→ **CHALLENGE**:
Please retype the records below exactly, leaving out any pictures.

Scenes as source code
_____

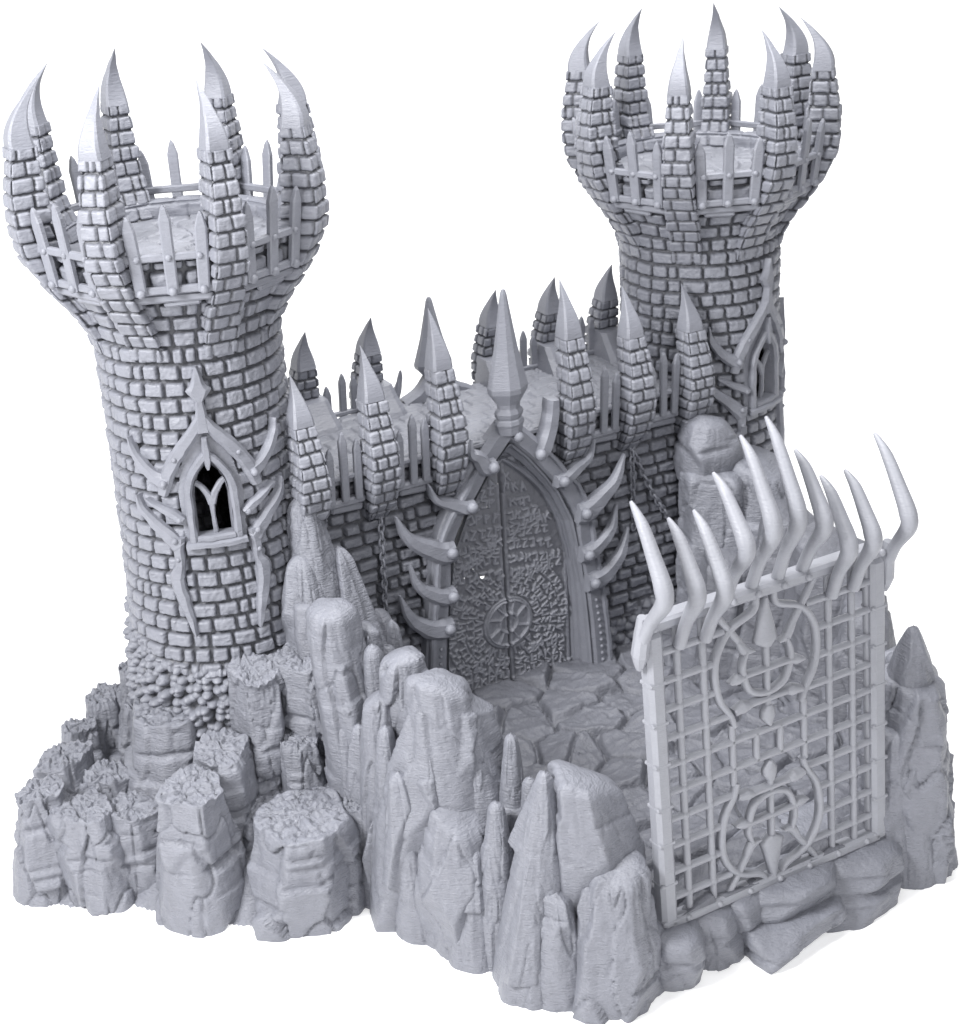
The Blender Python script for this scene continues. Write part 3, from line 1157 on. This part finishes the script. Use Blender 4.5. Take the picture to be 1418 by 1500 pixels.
    # slabs leaning on the lower part, turned towards the open side
    for k in range(butt):
        a = RAD(-118) + (k - (butt - 1) / 2) * (2.5 / max(butt, 1)) + rng.uniform(-.25, .25)
        fr = rng.uniform(.38, .72)
        zt = H * fr
        br = rb * rng.uniform(.40, .58)
        bx, by = base[0] + math.cos(a) * rb * .62, base[1] + math.sin(a) * rb * .62
        rr_ = rt + (rb - rt) * (1 - fr)
        tx, ty = base[0] + (top[0] - base[0]) * fr + math.cos(a) * rr_ * .62, base[1] + (top[1] - base[1]) * fr + math.sin(a) * rr_ * .62
        kd = 'point' if rng.rand() < .6 else 'round'
        rock('', (bx, by), (tx, ty, zt), br, br * .45, kd, seed * 13 + k + 5, n=6, ledge=(kd == 'round'), mb=mb, zb=zb, soft=50, blk=.3, rough=.6,
             slant=(math.cos(a) * -.5, math.sin(a) * -.5))
    if own:
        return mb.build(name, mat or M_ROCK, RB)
    return mb


def sy_(a):
    return np.sin(a)


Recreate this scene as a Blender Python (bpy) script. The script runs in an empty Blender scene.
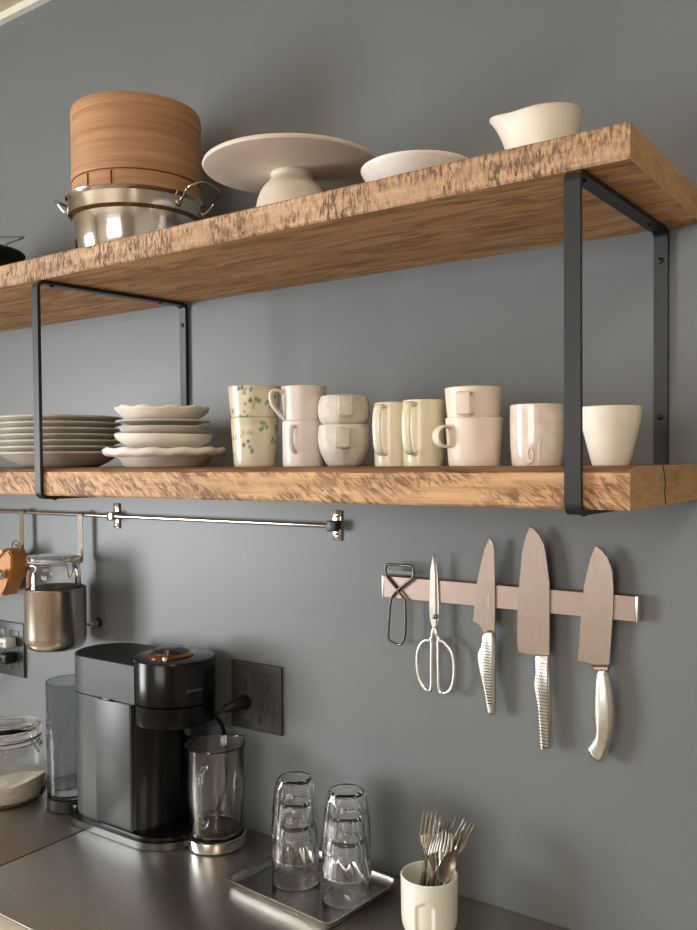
import bpy, bmesh, math, random
from mathutils import Vector, Matrix
random.seed(7)
PI = math.pi
COL = bpy.context.scene.collection
CAMP = Vector((0, -1.25, 1.62))

# ------------------------------------------------------------------ materials
def lin(c):
    return tuple(((x/255)/12.92 if x/255 <= .04045 else (((x/255)+.055)/1.055)**2.4) for x in c) + (1,)

def newmat(name):
    m = bpy.data.materials.new(name); m.use_nodes = True
    nt = m.node_tree
    return m, nt, nt.nodes['Principled BSDF']

def N(nt, typ, **kw):
    n = nt.nodes.new(typ)
    for k, v in kw.items():
        if k.startswith('i_'):
            n.inputs[k[2:].replace('_', ' ')].default_value = v
        else:
            setattr(n, k, v)
    return n

def mapping(nt, scale, rot=(0, 0, 0), coord='Object'):
    tc = N(nt, 'ShaderNodeTexCoord'); mp = N(nt, 'ShaderNodeMapping')
    mp.inputs['Scale'].default_value = scale; mp.inputs['Rotation'].default_value = rot
    nt.links.new(tc.outputs[coord], mp.inputs['Vector'])
    return mp.outputs['Vector']

def noise(nt, vec, scale, detail=4, rough=.55, dist=0):
    n = N(nt, 'ShaderNodeTexNoise'); n.inputs['Scale'].default_value = scale
    n.inputs['Detail'].default_value = detail; n.inputs['Roughness'].default_value = rough
    n.inputs['Distortion'].default_value = dist
    nt.links.new(vec, n.inputs['Vector']); return n.outputs['Fac']

def ramp(nt, fac, stops):
    r = N(nt, 'ShaderNodeValToRGB'); el = r.color_ramp.elements
    while len(el) < len(stops): el.new(.5)
    for e, (p, c) in zip(el, stops):
        e.position = p; e.color = c if len(c) == 4 else lin(c)
    nt.links.new(fac, r.inputs['Fac']); return r.outputs['Color']

def mix(nt, fac, a, b, mode='MIX'):
    m = N(nt, 'ShaderNodeMix', data_type='RGBA', blend_type=mode)
    for s, v in ((0, fac), (6, a), (7, b)):
        if hasattr(v, 'links') or hasattr(v, 'is_linked'): nt.links.new(v, m.inputs[s])
        else: m.inputs[s].default_value = v
    return m.outputs[2]

def bump(nt, bsdf, h, strength=.3, dist=.001):
    b = N(nt, 'ShaderNodeBump'); b.inputs['Strength'].default_value = strength
    b.inputs['Distance'].default_value = dist
    nt.links.new(h, b.inputs['Height']); nt.links.new(b.outputs['Normal'], bsdf.inputs['Normal'])

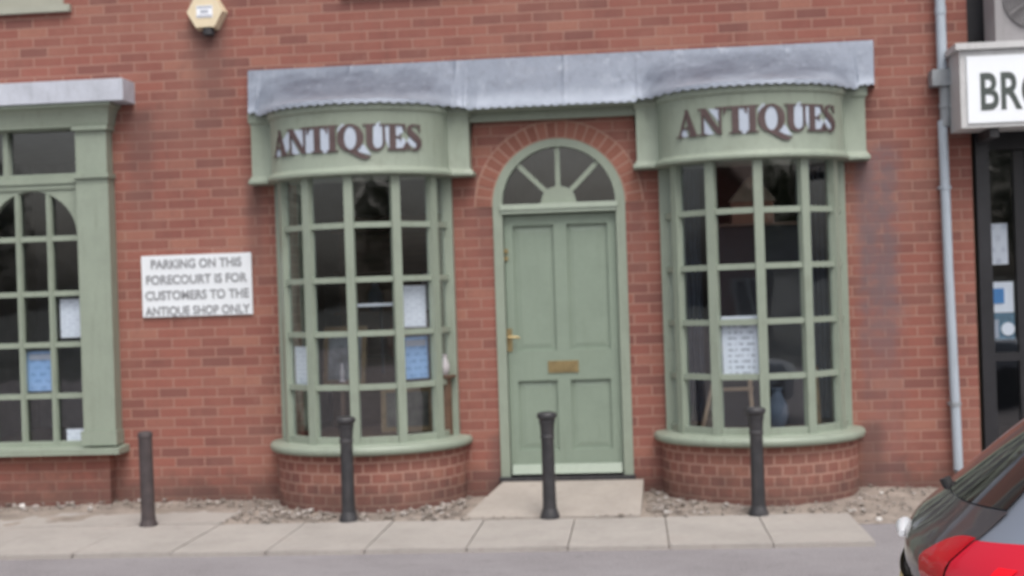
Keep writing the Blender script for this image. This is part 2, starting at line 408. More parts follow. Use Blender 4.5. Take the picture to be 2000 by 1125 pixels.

_____

→ **OUTPUT OF THE EXERCISE**:
The Blender Python script for this scene continues. Write part 3, from line 1157 on. This part finishes the script. Use Blender 4.5. Take the picture to be 1418 by 1500 pixels.
    # slabs leaning on the lower part, turned towards the open side
    for k in range(butt):
        a = RAD(-118) + (k - (butt - 1) / 2) * (2.5 / max(butt, 1)) + rng.uniform(-.25, .25)
        fr = rng.uniform(.38, .72)
        zt = H * fr
        br = rb * rng.uniform(.40, .58)
        bx, by = base[0] + math.cos(a) * rb * .62, base[1] + math.sin(a) * rb * .62
        rr_ = rt + (rb - rt) * (1 - fr)
        tx, ty = base[0] + (top[0] - base[0]) * fr + math.cos(a) * rr_ * .62, base[1] + (top[1] - base[1]) * fr + math.sin(a) * rr_ * .62
        kd = 'point' if rng.rand() < .6 else 'round'
        rock('', (bx, by), (tx, ty, zt), br, br * .45, kd, seed * 13 + k + 5, n=6, ledge=(kd == 'round'), mb=mb, zb=zb, soft=50, blk=.3, rough=.6,
             slant=(math.cos(a) * -.5, math.sin(a) * -.5))
    if own:
        return mb.build(name, mat or M_ROCK, RB)
    return mb


def sy_(a):
    return np.sin(a)


Recreate this scene as a Blender Python (bpy) script. The script runs in an empty Blender scene.
import bpy, bmesh, math, random
from mathutils import Vector, Matrix
random.seed(7)
PI = math.pi
COL = bpy.context.scene.collection
CAMP = Vector((0, -1.25, 1.62))

# ------------------------------------------------------------------ materials
def lin(c):
    return tuple(((x/255)/12.92 if x/255 <= .04045 else (((x/255)+.055)/1.055)**2.4) for x in c) + (1,)

def newmat(name):
    m = bpy.data.materials.new(name); m.use_nodes = True
    nt = m.node_tree
    return m, nt, nt.nodes['Principled BSDF']

def N(nt, typ, **kw):
    n = nt.nodes.new(typ)
    for k, v in kw.items():
        if k.startswith('i_'):
            n.inputs[k[2:].replace('_', ' ')].default_value = v
        else:
            setattr(n, k, v)
    return n

def mapping(nt, scale, rot=(0, 0, 0), coord='Object'):
    tc = N(nt, 'ShaderNodeTexCoord'); mp = N(nt, 'ShaderNodeMapping')
    mp.inputs['Scale'].default_value = scale; mp.inputs['Rotation'].default_value = rot
    nt.links.new(tc.outputs[coord], mp.inputs['Vector'])
    return mp.outputs['Vector']

def noise(nt, vec, scale, detail=4, rough=.55, dist=0):
    n = N(nt, 'ShaderNodeTexNoise'); n.inputs['Scale'].default_value = scale
    n.inputs['Detail'].default_value = detail; n.inputs['Roughness'].default_value = rough
    n.inputs['Distortion'].default_value = dist
    nt.links.new(vec, n.inputs['Vector']); return n.outputs['Fac']

def ramp(nt, fac, stops):
    r = N(nt, 'ShaderNodeValToRGB'); el = r.color_ramp.elements
    while len(el) < len(stops): el.new(.5)
    for e, (p, c) in zip(el, stops):
        e.position = p; e.color = c if len(c) == 4 else lin(c)
    nt.links.new(fac, r.inputs['Fac']); return r.outputs['Color']

def mix(nt, fac, a, b, mode='MIX'):
    m = N(nt, 'ShaderNodeMix', data_type='RGBA', blend_type=mode)
    for s, v in ((0, fac), (6, a), (7, b)):
        if hasattr(v, 'links') or hasattr(v, 'is_linked'): nt.links.new(v, m.inputs[s])
        else: m.inputs[s].default_value = v
    return m.outputs[2]

def bump(nt, bsdf, h, strength=.3, dist=.001):
    b = N(nt, 'ShaderNodeBump'); b.inputs['Strength'].default_value = strength
    b.inputs['Distance'].default_value = dist
    nt.links.new(h, b.inputs['Height']); nt.links.new(b.outputs['Normal'], bsdf.inputs['Normal'])

Keep writing the Blender script for this image. This is part 2, starting at line 408. More parts follow. Use Blender 4.5. Take the picture to be 2000 by 1125 pixels.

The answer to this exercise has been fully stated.